$f:\Bbb{R}\to [0,1]$ is continuous at what points?

Question

Let $$ f(x) = \begin{cases} 1 & \text{if } x=0\\ \frac{1}{q} & \text{if } x = \frac{p}{q} \ \text{with } \gcd(p,q) = 1\\ 0 & \text{if } x\in\Bbb{R}\setminus\Bbb{Q} \end{cases} $$ Find where $f$ is continuous.

So as the rationals are dense in the irrationals, and the irrationals are dense in the rationals, I believe that the function $f$ is nowhere continuous. Is this correct, and if so, how do you formally prove that (with $\varepsilon$-$\delta$ definition of continuity)?
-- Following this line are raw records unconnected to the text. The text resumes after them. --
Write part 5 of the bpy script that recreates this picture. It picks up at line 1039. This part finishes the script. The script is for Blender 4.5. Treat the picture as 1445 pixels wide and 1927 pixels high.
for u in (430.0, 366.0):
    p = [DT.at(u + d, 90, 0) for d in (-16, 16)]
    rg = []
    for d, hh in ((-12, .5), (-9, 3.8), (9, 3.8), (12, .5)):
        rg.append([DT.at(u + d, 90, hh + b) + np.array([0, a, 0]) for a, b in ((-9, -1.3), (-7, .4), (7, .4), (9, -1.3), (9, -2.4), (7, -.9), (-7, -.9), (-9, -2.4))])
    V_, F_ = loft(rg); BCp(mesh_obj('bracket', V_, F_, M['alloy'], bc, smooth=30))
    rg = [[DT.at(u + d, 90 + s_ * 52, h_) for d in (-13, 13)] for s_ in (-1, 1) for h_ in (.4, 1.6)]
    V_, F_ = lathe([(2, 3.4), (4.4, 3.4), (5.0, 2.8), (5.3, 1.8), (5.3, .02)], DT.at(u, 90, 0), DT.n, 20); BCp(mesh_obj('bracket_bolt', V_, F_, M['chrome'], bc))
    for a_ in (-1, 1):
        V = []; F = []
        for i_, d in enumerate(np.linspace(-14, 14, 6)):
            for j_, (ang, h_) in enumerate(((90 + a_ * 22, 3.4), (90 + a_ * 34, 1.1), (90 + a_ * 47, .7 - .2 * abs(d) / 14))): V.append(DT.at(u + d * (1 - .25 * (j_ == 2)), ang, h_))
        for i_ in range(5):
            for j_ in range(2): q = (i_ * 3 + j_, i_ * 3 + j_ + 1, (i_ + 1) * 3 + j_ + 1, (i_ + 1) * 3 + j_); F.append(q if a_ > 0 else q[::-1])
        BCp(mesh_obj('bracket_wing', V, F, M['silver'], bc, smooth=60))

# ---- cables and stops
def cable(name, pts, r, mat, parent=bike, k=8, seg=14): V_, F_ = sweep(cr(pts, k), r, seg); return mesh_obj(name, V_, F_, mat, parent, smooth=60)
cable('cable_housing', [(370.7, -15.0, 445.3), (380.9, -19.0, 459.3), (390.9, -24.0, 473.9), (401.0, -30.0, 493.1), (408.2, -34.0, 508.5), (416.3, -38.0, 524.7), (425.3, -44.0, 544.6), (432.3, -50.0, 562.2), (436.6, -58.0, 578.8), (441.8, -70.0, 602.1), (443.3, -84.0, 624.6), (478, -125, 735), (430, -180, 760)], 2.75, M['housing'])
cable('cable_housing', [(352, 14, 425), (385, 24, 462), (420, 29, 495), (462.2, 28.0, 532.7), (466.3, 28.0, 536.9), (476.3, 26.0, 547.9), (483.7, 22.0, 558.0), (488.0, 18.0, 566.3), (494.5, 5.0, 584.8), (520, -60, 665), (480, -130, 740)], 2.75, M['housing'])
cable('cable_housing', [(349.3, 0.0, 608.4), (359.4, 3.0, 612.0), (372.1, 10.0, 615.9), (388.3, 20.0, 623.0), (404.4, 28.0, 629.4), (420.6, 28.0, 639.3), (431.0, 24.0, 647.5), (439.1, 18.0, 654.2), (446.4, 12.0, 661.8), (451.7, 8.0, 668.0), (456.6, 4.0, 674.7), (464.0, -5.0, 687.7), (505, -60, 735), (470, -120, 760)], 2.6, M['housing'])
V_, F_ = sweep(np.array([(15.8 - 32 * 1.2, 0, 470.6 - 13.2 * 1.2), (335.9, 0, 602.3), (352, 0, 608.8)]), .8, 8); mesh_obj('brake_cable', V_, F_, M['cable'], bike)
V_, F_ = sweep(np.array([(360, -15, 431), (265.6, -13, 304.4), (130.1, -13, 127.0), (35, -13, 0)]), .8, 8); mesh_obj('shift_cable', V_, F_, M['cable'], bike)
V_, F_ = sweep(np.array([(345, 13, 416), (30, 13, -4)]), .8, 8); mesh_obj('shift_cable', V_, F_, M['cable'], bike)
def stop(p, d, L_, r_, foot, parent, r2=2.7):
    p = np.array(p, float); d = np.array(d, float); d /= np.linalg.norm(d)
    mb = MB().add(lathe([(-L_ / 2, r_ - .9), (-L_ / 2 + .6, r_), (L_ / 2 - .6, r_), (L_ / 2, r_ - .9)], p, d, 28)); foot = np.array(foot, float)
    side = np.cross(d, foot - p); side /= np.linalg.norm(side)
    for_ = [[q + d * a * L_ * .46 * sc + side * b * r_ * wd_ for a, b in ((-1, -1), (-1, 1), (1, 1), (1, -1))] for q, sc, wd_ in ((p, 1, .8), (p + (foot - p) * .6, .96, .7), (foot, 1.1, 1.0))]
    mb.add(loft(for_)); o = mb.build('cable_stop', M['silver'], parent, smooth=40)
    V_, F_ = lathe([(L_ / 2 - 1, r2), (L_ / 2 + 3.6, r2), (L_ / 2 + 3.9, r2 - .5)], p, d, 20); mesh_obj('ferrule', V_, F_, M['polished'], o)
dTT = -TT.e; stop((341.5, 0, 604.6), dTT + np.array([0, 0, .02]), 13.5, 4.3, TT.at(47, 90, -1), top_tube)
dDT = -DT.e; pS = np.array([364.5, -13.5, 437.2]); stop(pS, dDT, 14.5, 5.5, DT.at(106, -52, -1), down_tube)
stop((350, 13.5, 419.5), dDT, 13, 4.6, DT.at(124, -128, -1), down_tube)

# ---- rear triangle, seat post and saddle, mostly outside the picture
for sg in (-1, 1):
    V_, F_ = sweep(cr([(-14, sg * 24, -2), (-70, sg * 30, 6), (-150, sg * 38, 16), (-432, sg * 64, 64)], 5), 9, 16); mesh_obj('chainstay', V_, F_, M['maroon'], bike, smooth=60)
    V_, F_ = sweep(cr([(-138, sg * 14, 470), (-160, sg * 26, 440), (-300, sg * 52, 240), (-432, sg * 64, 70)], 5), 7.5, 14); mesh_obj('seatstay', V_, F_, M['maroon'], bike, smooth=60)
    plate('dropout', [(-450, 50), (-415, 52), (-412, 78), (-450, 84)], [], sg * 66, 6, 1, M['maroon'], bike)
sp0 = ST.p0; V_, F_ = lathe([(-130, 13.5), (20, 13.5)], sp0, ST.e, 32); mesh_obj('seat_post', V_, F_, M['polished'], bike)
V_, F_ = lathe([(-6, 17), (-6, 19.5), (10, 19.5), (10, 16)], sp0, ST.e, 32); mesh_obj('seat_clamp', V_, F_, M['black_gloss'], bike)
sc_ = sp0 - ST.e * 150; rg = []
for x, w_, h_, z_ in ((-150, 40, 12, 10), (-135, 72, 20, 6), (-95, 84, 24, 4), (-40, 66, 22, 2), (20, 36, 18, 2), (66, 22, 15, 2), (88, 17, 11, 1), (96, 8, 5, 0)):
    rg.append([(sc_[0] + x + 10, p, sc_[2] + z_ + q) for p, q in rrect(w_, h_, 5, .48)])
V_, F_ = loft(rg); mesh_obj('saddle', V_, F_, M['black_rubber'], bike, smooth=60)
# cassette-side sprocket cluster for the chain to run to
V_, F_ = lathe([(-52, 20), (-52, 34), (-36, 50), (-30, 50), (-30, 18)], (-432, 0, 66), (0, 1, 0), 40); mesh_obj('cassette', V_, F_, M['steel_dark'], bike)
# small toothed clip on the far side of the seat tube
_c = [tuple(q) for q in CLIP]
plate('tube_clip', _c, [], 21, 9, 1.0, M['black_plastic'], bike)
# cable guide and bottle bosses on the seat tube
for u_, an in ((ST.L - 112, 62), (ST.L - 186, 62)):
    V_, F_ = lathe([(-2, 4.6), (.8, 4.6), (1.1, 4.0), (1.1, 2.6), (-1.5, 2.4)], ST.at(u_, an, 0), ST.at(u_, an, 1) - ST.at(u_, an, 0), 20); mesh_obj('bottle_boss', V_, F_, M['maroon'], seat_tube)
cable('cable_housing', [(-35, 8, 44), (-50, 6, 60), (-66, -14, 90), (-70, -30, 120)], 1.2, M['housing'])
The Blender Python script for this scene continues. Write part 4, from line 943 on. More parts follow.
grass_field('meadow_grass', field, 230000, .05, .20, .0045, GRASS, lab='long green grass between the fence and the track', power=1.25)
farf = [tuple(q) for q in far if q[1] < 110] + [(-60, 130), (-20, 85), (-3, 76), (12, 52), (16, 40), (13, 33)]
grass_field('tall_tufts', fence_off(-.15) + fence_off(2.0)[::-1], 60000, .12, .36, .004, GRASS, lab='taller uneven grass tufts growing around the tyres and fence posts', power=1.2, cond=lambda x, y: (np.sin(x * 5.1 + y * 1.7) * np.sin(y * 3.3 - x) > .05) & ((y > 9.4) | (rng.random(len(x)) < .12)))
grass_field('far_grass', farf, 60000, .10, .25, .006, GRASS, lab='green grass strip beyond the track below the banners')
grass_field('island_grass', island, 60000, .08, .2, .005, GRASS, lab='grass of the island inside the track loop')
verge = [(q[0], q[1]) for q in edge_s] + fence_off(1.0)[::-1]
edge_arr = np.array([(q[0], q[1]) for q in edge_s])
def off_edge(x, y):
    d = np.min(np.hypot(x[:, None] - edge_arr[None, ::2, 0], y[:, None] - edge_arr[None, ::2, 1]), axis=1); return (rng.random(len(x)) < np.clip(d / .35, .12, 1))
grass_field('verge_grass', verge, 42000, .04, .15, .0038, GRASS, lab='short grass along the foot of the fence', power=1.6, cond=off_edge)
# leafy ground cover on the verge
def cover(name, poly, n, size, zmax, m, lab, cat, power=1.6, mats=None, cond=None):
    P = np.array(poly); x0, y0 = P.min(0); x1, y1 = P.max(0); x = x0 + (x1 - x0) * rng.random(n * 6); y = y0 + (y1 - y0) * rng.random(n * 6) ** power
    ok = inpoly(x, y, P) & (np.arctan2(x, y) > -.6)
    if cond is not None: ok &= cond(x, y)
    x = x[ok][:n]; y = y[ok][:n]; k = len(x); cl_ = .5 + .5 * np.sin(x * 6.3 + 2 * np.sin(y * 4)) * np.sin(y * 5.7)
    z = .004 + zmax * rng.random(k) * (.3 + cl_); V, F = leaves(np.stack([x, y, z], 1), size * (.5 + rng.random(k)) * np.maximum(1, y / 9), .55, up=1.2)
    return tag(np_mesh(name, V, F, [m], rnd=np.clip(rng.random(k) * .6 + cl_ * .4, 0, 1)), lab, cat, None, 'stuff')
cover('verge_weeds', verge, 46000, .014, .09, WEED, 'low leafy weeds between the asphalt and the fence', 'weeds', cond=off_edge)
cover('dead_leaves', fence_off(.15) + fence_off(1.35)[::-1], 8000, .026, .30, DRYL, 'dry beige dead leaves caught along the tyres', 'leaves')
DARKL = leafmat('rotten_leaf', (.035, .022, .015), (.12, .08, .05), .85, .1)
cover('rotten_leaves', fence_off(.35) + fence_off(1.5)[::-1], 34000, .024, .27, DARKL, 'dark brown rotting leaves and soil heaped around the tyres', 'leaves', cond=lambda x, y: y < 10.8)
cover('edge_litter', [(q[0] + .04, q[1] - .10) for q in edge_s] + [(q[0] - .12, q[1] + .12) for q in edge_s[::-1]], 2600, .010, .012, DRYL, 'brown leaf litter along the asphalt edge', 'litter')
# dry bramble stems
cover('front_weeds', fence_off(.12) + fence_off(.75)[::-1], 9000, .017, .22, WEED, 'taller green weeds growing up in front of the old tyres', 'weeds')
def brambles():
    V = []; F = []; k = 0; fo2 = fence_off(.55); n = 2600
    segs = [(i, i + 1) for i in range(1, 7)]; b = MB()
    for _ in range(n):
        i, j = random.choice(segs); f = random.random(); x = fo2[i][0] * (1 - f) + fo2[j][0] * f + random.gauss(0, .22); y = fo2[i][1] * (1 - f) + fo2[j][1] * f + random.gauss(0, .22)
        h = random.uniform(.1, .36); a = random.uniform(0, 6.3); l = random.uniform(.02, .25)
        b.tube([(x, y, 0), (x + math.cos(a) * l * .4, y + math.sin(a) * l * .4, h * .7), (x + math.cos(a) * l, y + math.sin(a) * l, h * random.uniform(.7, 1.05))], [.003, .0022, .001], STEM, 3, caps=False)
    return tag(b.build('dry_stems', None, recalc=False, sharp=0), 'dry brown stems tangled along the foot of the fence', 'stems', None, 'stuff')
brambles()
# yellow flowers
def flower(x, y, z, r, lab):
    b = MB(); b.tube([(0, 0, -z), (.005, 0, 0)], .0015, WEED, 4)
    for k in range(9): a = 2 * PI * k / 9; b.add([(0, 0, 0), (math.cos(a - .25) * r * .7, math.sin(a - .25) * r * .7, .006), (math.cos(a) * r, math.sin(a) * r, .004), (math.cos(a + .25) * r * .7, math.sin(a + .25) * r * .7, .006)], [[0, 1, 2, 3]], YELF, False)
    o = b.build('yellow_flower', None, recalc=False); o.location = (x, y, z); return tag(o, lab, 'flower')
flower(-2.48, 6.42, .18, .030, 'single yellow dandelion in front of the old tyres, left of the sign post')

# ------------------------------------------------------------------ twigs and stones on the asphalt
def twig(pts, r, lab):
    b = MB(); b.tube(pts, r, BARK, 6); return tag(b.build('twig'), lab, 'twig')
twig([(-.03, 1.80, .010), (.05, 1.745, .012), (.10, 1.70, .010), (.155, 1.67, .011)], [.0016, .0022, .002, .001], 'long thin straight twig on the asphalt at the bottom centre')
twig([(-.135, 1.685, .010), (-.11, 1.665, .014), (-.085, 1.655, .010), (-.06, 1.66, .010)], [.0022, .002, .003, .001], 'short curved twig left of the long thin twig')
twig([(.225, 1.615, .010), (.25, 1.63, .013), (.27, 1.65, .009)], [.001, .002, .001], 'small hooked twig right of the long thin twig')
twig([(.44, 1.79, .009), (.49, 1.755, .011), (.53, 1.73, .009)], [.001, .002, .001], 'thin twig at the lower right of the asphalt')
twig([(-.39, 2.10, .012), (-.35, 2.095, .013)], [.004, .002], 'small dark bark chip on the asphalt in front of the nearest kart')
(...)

Edit: @SpamIAm has pointed out that the function in fact is continuous at all irrationals. I would like to see a proof of that.

Answer 1

Partial answer: Note that $f|_{\Bbb{R}\setminus\Bbb{Q}}$ is the constant function $f(x)=0 \; \forall x\in\Bbb{R}\setminus\Bbb{Q}$. Then, it's continuous: fixed $a\in\Bbb{R}\setminus\Bbb{Q}$ and given $\varepsilon >0$ there exist $\delta = \varepsilon > 0$ such that $$x\in B_{\delta}(a)\cap (\Bbb{R}\setminus\Bbb{Q}) \Rightarrow f(x)\in B_{\varepsilon}(0).$$

Answer 2

If $x$ is irrational, suppose you are given $\varepsilon$, and choose a positive integer $q$ so large that $1/q<\varepsilon$. Let $\delta>0$ be smaller than the distance between $x$ and the nearest integer multiple of $1/q$. That will show that $f$ is continuous at $x$. (Of course, you actually have to prove that that $\delta$ is small enough. I'll let you work on that for now.)